Lui, Biagi, io e quella riforma piena di coraggio

Maurizio

Sacconi *

Il mio ricordo di Roberto Maroni è necessariamente legato ai cinque anni intensamente condivisi nel ministero del Lavoro che egli preferì rinominare “del Welfare”, per significare che non solo aveva competenza nelle politiche previdenzali ma soprattutto che l’inclusione nel mercato del lavoro è necessario contenuto della vita buona.

Con lui rientrai nella vita pubblica come sottosegretario dopo gli anni trascorsi nell’Organizzazione Internazionale del Lavoro. Roberto proveniva invece dal passionale percorso fondativo della Lega Lombarda (esilaranti i racconti delle notti con Bossi a scrivere slogan sui sottopassi autostradali), dalla breve ma significativa esperienza di giovanissimo ministro dell’Interno, dalla dura opposizione parlamentare.

Inaspettatamente, come può accadere nei governi politici, era finito lì dove non voleva. Ma dal primo giorno pensò di lasciare un segno con coraggiose riforme del lavoro e delle pensioni. Fu suo lo “scalone” che avviò, anche se contraddetto dal successivo governo, un sistema più sostenibile.

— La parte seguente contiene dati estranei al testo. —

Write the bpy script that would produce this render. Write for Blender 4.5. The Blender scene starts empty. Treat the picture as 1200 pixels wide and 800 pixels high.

Decidemmo di avvalerci dei consigli di Marco Biagi perché ne stimavamo le idee e producemmo con lui il Libro Bianco sul lavoro che scatenò un clima conflittuale sproporzionato a contenuti che avrebbero poi resistito agli anni. Condividemmo così quella terribile sera del 19 marzo 2002 e il tempo successivo nel quale non smettemmo mai di interrogarci se avremmo potuto fare di più per proteggerlo. Isolammo le ostilità alla riforma attraverso il Patto per l’Italia sottoscritto da 36 su 37 organizzazioni sociali ammesse al tavolo negoziale. Mi piace peraltro ricordare che lasciò in tutti il ricordo della sua simpatia con la quale stemperava ogni tensione. Anche nei successivi incarichi fu così: determinato ma ironico. Perché tutto scorre, ci diceva.